Associações de bairros e ONGs, supostamente bem-intencionadas, frequentemente defendem parâmetros de verticalização restritivos. A consequência é a destruição ambiental das beiras das cidades, maiores deslocamentos dentro da mancha urbana e maiores custos com infraestrutura.
Mas é importante não misturar a defesa do adensamento das regiões centrais com uma espécie de “vale-tudo” urbanístico. Regiões com importância histórica e cultural ou predominante horizontal, devem ser preservadas porque contribuem para melhorar o ambiente urbano através da diversidade e valor arquitetônico.
Ao contrário do que muitos pensam, as nossas grandes cidades são pouco densas. Enquanto São Paulo e Rio têm densidades de 8.100 e 5.500 habitantes por quilometro quadrado, Bogotá e Buenos Aires têm 17.800 e 15.000, e Nova Iorque e Paris têm 11.200 e 21.000, respectivamente.
Se avaliarmos a densidade de alguns dos bairros centrais, temos em São Paulo o Ipiranga com 10.200, e a Lapa com 6.600, e no Rio de Janeiro o Centro com 10.600, e São Cristóvão com 14.600. Todos os bairros com baixa densidade relativamente as suas posições geográficas centrais.
Na Europa, alguns países, como Áustria e Suíça, estabeleceram leis com metas de redução do crescimento da ocupação do solo fora das cidades, como parte de seus planos de preservação do meio-ambiente. Nova Iorque é referência em preservação ambiental por promover ativamente a verticalização de suas regiões centrais. Manhattan tem uma densidade de 28.900. O Upper East Side da ilha tem impressionantes 64.900 habitantes por quilometro quadrado.
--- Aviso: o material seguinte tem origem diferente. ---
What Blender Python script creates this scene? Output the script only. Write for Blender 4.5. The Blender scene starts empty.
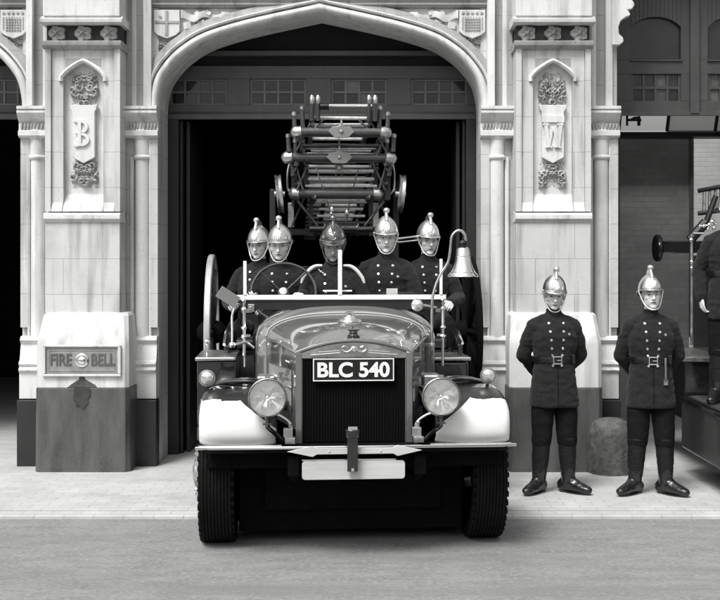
import bpy, bmesh, math, random
import numpy as np
from mathutils import Vector, Matrix, Euler, noise
from mathutils.bvhtree import BVHTree
R = math.radians
PI = math.pi
rnd = random.Random(7)
SC = bpy.context.scene
COL = SC.collection
EYE = 1.96

# ------------------------------------------------------------------ helpers
def at(px, py, d):
    """point at depth d that was measured at a photo pixel"""
    return Vector(((px - 378) * d / 1180, d, EYE - (py - 264) * d / 1180))

def tag(o, label=None, cat=None, group=None, kind=None):
    if label: o['label'] = label
    if cat: o['category'] = cat
    if group: o['group'] = group
    if kind: o['kind'] = kind
    return o

def empty(name, loc=(0, 0, 0), rz=0):
    o = bpy.data.objects.new(name, None)
    o.empty_display_size = .2
    COL.objects.link(o)
    o.location = loc
    o.rotation_euler = (0, 0, rz)
    return o

def copy_tree(o, parent=None):
    c = o.copy()
    COL.objects.link(c)
    if parent is not None:
        c.parent = parent
    for ch in list(o.children):
        copy_tree(ch, c)
    return c

class G:
    def __init__(s):
        s.v = []; s.f = []; s.m = []; s.k = 0
    def add(s, vs, fs, mat=None):
        b = len(s.v)
        s.v += [tuple(p) for p in vs]
        s.f += [tuple(i + b for i in f) for f in fs]
        s.m += [s.k if mat is None else mat] * len(fs)
        return b
    def xf(s, M, start=0):
        for i in range(start, len(s.v)):
            s.v[i] = tuple(M @ Vector(s.v[i]))
        return s
    def box(s, x0, x1, y0, y1, z0, z1, mat=None):
        s.add([(x0, y0, z0), (x1, y0, z0), (x1, y1, z0), (x0, y1, z0), (x0, y0, z1), (x1, y0, z1), (x1, y1, z1), (x0, y1, z1)],
              [(0, 3, 2, 1), (4, 5, 6, 7), (0, 1, 5, 4), (1, 2, 6, 5), (2, 3, 7, 6), (3, 0, 4, 7)], mat)
        return s
    def cbox(s, c, d, M=None, mat=None):
        n = len(s.v)
        s.box(-d[0] / 2, d[0] / 2, -d[1] / 2, d[1] / 2, -d[2] / 2, d[2] / 2, mat)
        s.xf(Matrix.Translation(c) @ (M.to_4x4() if M else Matrix.Identity(4)), n)
        return s
    def prism(s, poly, ax, a, b, mat=None):
        """poly in the two other axes (x,z for ax y; y,z for ax x; x,y for ax z)"""
        def p(q, t):
            return {'x': (t, q[0], q[1]), 'y': (q[0], t, q[1]), 'z': (q[0], q[1], t)}[ax]
        n = len(poly)
        s.add([p(q, a) for q in poly] + [p(q, b) for q in poly],
              [tuple(range(n)), tuple(range(2 * n - 1, n - 1, -1))] + [(i, i + n, (i + 1) % n + n, (i + 1) % n) for i in range(n)], mat)
        return s
    def loft(s, rings, cap=True, closed=True, mat=None):
        n = len(rings[0]); vs = [p for r in rings for p in r]; fs = []
        for i in range(len(rings) - 1):
            for j in range(n if closed else n - 1):
                k = (j + 1) % n
                fs.append((i * n + j, i * n + k, (i + 1) * n + k, (i + 1) * n + j))
        if cap and closed:
            fs.append(tuple(range(n - 1, -1, -1)))
            fs.append(tuple((len(rings) - 1) * n + j for j in range(n)))
        s.add(vs, fs, mat)
        return s
    def lathe(s, prof, c=(0, 0, 0), M=None, n=24, sx=1, sy=1, mat=None, cap=True):
        b = len(s.v)
        if tuple(prof[0]) == tuple(prof[-1]): cap = False
        rings = [[(max(r, 1e-4) * math.cos(2 * PI * j / n) * sx, max(r, 1e-4) * math.sin(2 * PI * j / n) * sy, z) for j in range(n)] for r, z in prof]
        s.loft(rings, cap, True, mat)
        s.xf(Matrix.Translation(c) @ (M.to_4x4() if M else Matrix.Identity(4)), b)
        return s
    def ell(s, c, r, M=None, n=20, m=12, mat=None):
        b = len(s.v)
        rings = [[(r[0] * math.sin(PI * (i + .02) / (m + .04)) * math.cos(2 * PI * j / n), r[1] * math.sin(PI * (i + .02) / (m + .04)) * math.sin(2 * PI * j / n), -r[2] * math.cos(PI * (i + .02) / (m + .04))) for j in range(n)] for i in range(m + 1)]
        s.loft(rings, True, True, mat)
        s.xf(Matrix.Translation(c) @ (M.to_4x4() if M else Matrix.Identity(4)), b)
        return s
    def tube(s, pts, r, n=10, mat=None, cap=True):
        pts = [Vector(p) for p in pts]
        rs = r if isinstance(r, (list, tuple)) else [r] * len(pts)
        rings = []; up = None
        for i, p in enumerate(pts):
            t = (pts[min(i + 1, len(pts) - 1)] - pts[max(i - 1, 0)]).normalized()
            if up is None:
                up = t.orthogonal().normalized()
            up = (up - t * up.dot(t)).normalized()
            w = t.cross(up)
            rings.append([p + (up * math.cos(2 * PI * j / n) + w * math.sin(2 * PI * j / n)) * rs[i] for j in range(n)])
        s.loft(rings, cap, True, mat)
        return s
    def cap(s, a, ra, b, rb, n=14):
        """tapered capsule"""
        a = Vector(a); b = Vector(b); t = (b - a).normalized()
        pts = []; rs = []
        for k in range(6):
            q = PI / 2 * k / 5
            pts.append(a - t * ra * math.cos(q)); rs.append(max(ra * math.sin(q), 1e-4))
        for k in range(6):
            q = PI / 2 * k / 5
            pts.append(b + t * rb * math.sin(q)); rs.append(max(rb * math.cos(q), 1e-4))
        up = t.orthogonal().normalized(); w = t.cross(up)
        s.loft([[p + (up * math.cos(2 * PI * j / n) + w * math.sin(2 * PI * j / n)) * r for j in range(n)] for p, r in zip(pts, rs)])
        return s
    def mesh(s, name):
        me = bpy.data.meshes.new(name)
        me.from_pydata(s.v, [], s.f)
        me.polygons.foreach_set('material_index', s.m)
        bm = bmesh.new(); bm.from_mesh(me)
        bmesh.ops.recalc_face_normals(bm, faces=bm.faces[:])
        bm.to_mesh(me); bm.free()
        return me
    def obj(s, name, mats, parent=None, smooth=35, bevel=0, seg=2):
        me = s.mesh(name)
        for m in (mats if isinstance(mats, (list, tuple)) else [mats]):
            me.materials.append(m)
        if smooth:
            me.polygons.foreach_set('use_smooth', [True] * len(me.polygons))
            me.set_sharp_from_angle(angle=R(smooth))
        o = bpy.data.objects.new(name, me)
        COL.objects.link(o)
        if parent is not None:
            o.parent = parent
        if bevel:
            b = o.modifiers.new('bevel', 'BEVEL')
            b.width = bevel; b.segments = seg; b.limit_method = 'ANGLE'; b.angle_limit = R(40)
            b.harden_normals = True
        return o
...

Os projetos de revitalização dos nossos centros, como o Porto Maravilha e o Reviver Centro no Rio, e o Requalifica e o Projeto de Intervenção Urbana (PIU) do Centro de São Paulo, devem ser prioridades dos governos e reforçados nos Planos Diretores. Se as nossas cidades pretendem ser ambientalmente sustentáveis, nada mais importante que o adensamento das suas regiões centrais.
Felipe Góes é CEO da São Carlos, uma das principais companhias de investimento e administração de imóveis comerciais do Brasil.